The paddle is different. Essentially you have to adjust N by a linear or cosine relationship to where it hit the paddle. Give me a little while to do the maths and I'll update the post.

nexusone
04-12-2002, 06:39 AM
Basically that is what I cam currently doing, just looking to improve it.

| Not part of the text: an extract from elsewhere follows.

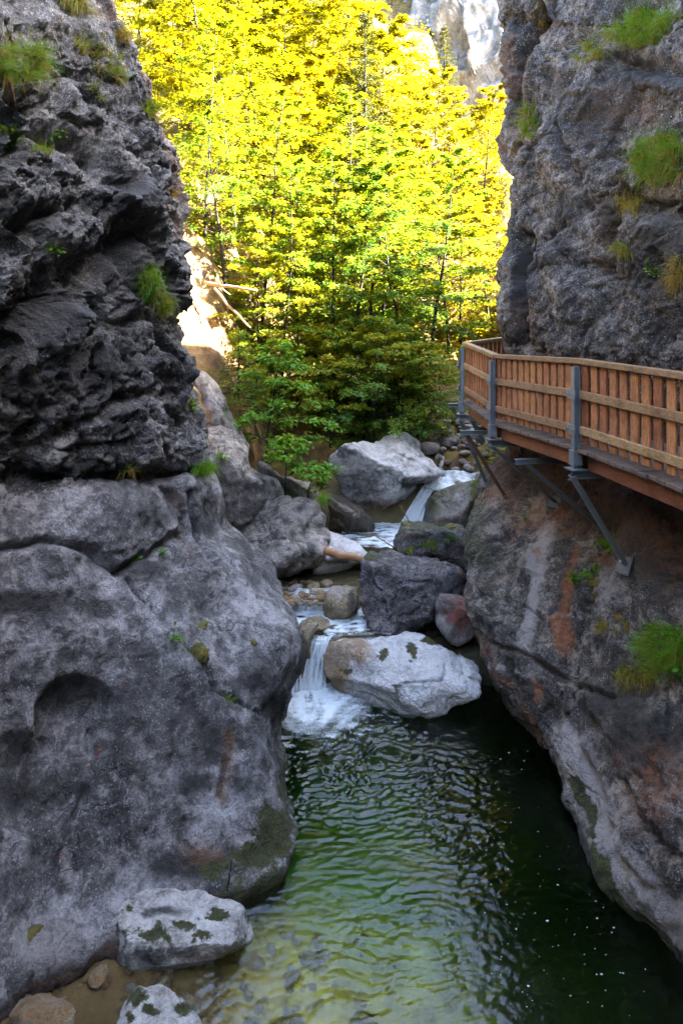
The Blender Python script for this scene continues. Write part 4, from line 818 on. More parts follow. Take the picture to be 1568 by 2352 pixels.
for i in (1, 2, 3):
    p = OUT[i]; dd = OUT[i + 1] - OUT[i - 1]; dd[2] = 0; dd /= np.linalg.norm(dd); n_ = hn(dd)
    pw = p - n_ * .035 - up * .27
    m = MB(); m.hbeam(pw, pw + up * (1.055 + .27), .080, .088, .010, up=n_)
    post = m.build('post', M['steel'], pw, walk); bevel(post, .003, 1)
    m = MB(); q = pw + up * .05; m.bar(q, q + up * .19, .125, .125, up=n_); sub(m, 'sleeve', M['steel'], q, post, pw)
    m = MB(); q = pw - up * .005; m.bar(q - dd * .115, q + dd * .115, .20, .016); sub(m, 'base_plate', M['steel'], q, post, pw)
    for h in RAIL_H:
        q = p + up * h - n_ * .098
        m = MB(); m.bar(q - dd * .098, q + dd * .098, .011, .125); sub(m, 'bracket_plate', M['steel'], q, post, pw)
        for s_ in (-1, 1): bolt_on(post, pw, q + dd * .072 * s_ - n_ * .006, -n_)
    bolt_on(post, pw, pw + up * .33 - n_ * .053, -n_, .008)
    # cantilever beam under the deck and the strut down to the rock
    m = MB(); q0 = pw - up * .075 - n_ * .06; q1 = q0 + n_ * (1.75 if i < 3 else 1.4); m.hbeam(q0, q1, .11, .115, .011)
    bevel(m.build('cross_beam', M['steel'], q0, walk), .003, 1)
    s0, s1 = pw - up * .10 - n_ * .075 , FEET[i]; sd_ = (s1 - s0) / np.linalg.norm(s1 - s0)
    m = MB(); m.ubeam(s0, s1, .085, .05, .010, up=np.cross(sd_, dd))
    st = m.build('strut', M['steel'], s0, walk); bevel(st, .003, 1)
    vw = np.array([0, 0, CAMZ]) - s1; vw /= np.linalg.norm(vw); fn = FOOT_N[i] / np.linalg.norm(FOOT_N[i]); e1 = np.cross(fn, sd_); e1 /= np.linalg.norm(e1); e2 = np.cross(fn, e1)
    q = s1 - fn * .01; m = MB(); m.bar(q - e2 * .12, q + e2 * .12, .22, .03, up=fn); sub(m, 'foot_plate', M['plate_steel'], q, st, s0)
    for sx in (-1, 1):
        for sy in (-1, 1): bolt_on(st, s0, q + e1 * .08 * sx + e2 * .09 * sy + fn * .016, fn, .010)
    bolt_on(st, s0, s0 + sd_ * .05 - n_ * .02, -n_, .013); bolt_on(st, s0, s1 - sd_ * .07 - n_ * .02, vw, .011)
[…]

if (ball_state > 0) // Manage ball if in motion
{
// pos + rate of movement * direction
ball_pos_x = ball_pos_x + 0.5 * ball_direction_x;
ball_pos_y = ball_pos_y + 0.5 * ball_direction_y;
}

if ((ball_pos_x > 490) | | (ball_pos_x < 10)) ball_direction_x = ball_direction_x * -1; // Hit an x screen boundry change direction
if ((ball_pos_y > 240) | | (ball_pos_y < 10)) ball_direction_y = ball_direction_y * -1;




Originally posted by Weazel:
i wrote a version of pong a while ago. The angle thing is resolved when you have a (x,y) trajectory, and on collision with a y orientated object (vertical), simply change it to (-x. y), which will cause the ball to bounce back in the opposite direction with an inverse angle like
/
/
/
/
/
\
\
\etc

if you want to change the angle depending on the where the collision with the paddle occurs, simply calculate the position of the ball relative to the center of the paddle. If the ball Y is < paddlemiddle Y then ball y -= some value... or instead of some value try (paddlemiddleY - ballY) or (ballY - paddlemiddleY) if bally > paddlemiddleY.

you see what i mean?

enjoy

[This message has been edited by nexusone (edited 04-12-2002).]

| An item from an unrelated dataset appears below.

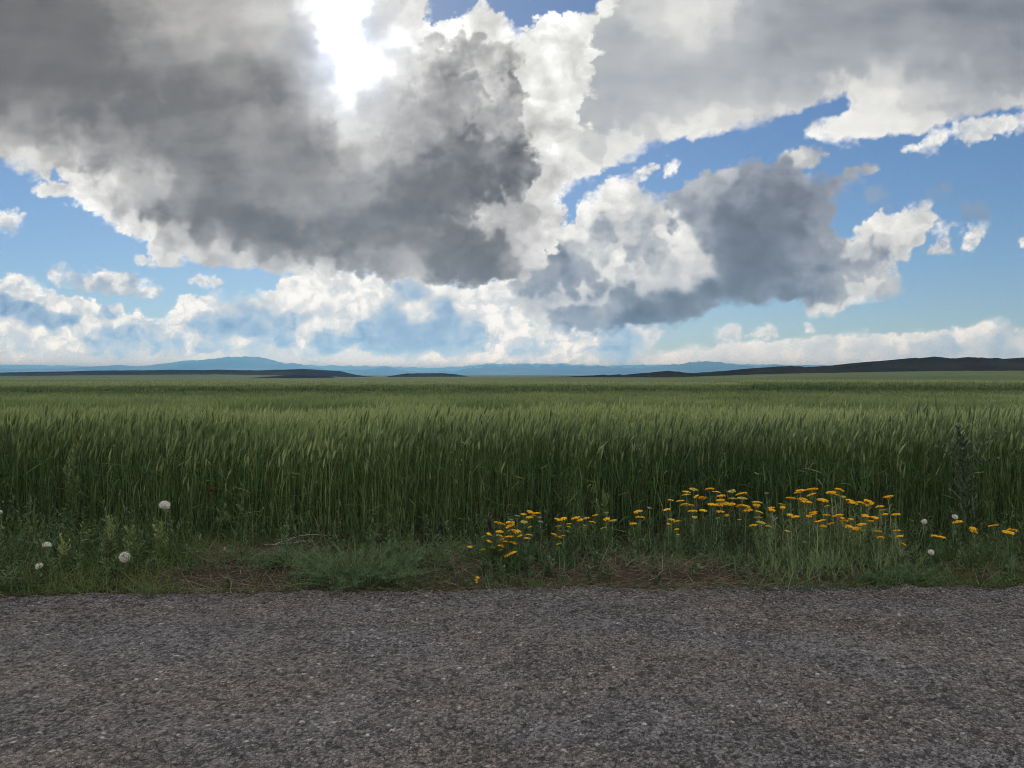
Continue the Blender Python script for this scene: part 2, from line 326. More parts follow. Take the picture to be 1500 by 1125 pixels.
def tubes(mb, paths, radii, sides=4, tint=0.5, part=0.0):
    """many tapered tubes at once; paths (N,K,3), radii (N,K)"""
    P = np.asarray(paths, float); N, K, _ = P.shape
    rad = np.broadcast_to(np.asarray(radii, float), (N, K))
    T = np.gradient(P, axis=1); T /= np.linalg.norm(T, axis=2, keepdims=True) + 1e-12
    ref = np.zeros_like(T); ref[..., 0] = 1.0
    ref[np.abs(T[..., 0]) > 0.9] = (0, 1, 0)
    U = np.cross(T, ref); U /= np.linalg.norm(U, axis=2, keepdims=True) + 1e-12
    W = np.cross(T, U)
    a = np.arange(sides) * 2 * PI / sides
    ring = U[:, :, None] * np.cos(a)[None, None, :, None] + W[:, :, None] * np.sin(a)[None, None, :, None]
    V = (P[:, :, None] + ring * rad[:, :, None, None]).reshape(-1, 3)
    f0 = np.array([[k * sides + j, k * sides + (j + 1) % sides, (k + 1) * sides + (j + 1) % sides, (k + 1) * sides + j] for k in range(K - 1) for j in range(sides)])
    Q = (np.arange(N) * K * sides)[:, None, None] + f0[None]
    tint = np.broadcast_to(np.asarray(tint, float), (N,))
    mb.add(V, quad=Q.reshape(-1, 4), tint=np.repeat(tint, K * sides), part=part)

def stem_path(base, length, az, lean, curl, K=4):
    N = len(base); g = lambda a: np.broadcast_to(np.asarray(a, float), (N,))
    length, az, lean, curl = map(g, (length, az, lean, curl))
    p = np.asarray(base, float).copy(); out = [p]
    for i in range(K - 1):
        a = lean + curl * (i / (K - 1)); st = length / (K - 1)
        p = p + np.stack([np.sin(a) * np.cos(az) * st, np.sin(a) * np.sin(az) * st, np.cos(a) * st], 1); out.append(p)
    return np.stack(out, 1)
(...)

[This message has been edited by nexusone (edited 04-12-2002).]

[This message has been edited by nexusone (edited 04-12-2002).]

Furrage
04-12-2002, 07:05 AM
Here are two ways to make the ball bounce off the paddle.

Assume paddle has three sections. Left, Middle and Right. If it hits the middle normal horizontal deflection applies. If it hits the left or right then you want skewed deflection.



left mid right
x-------x------x-------x
x1 x2 x3 x4

For shewed deflection you need to determine a value for the deflection axis, N. This is the distance from the closer end over the length of that section.



if (x1 < Ball.x < x2)
Skew = (Ball.x - x1) / (x2 - x1)
else if (x3 < Ball.x < x4)
Skew = (x4 - Ball.x) / (x4 - x3)

1) If you are using a linear relationship this value is used create N as a weighted average between the paddle's normal, Np, and a maximum deflection axis (Nl for left, Nr for right).



if (x1 < Ball.x < x2)
N = Skew * Np + (1 - Skew) * Nl
else if (x3 < Ball.x < x4)
N = Skew * Np + (1 - Skew) * Nr

2) If you are using an angular relationship this value is converted to an angle for the deflection axis, A, between 0 and a maximum angle (+/-Amax for left or right) which is used to create N.



if (x1 < Ball.x < x2)
A = -Amax * Skew
else if (x3 < Ball.x < x4)
A = Amax * Skew
N = (sin(degtorad(A), cos(degtorad(A))

Then use the general deflection code to get the final direction the ball moves in. v is initial velocity of the ball and v1 is the final velocity of the ball.



v1 = v - 2 * dot(v, N) * N

You might also want to create a maximum deflection angle. Otherwise if the ball angle of incidence is large it will still be deflected off screen.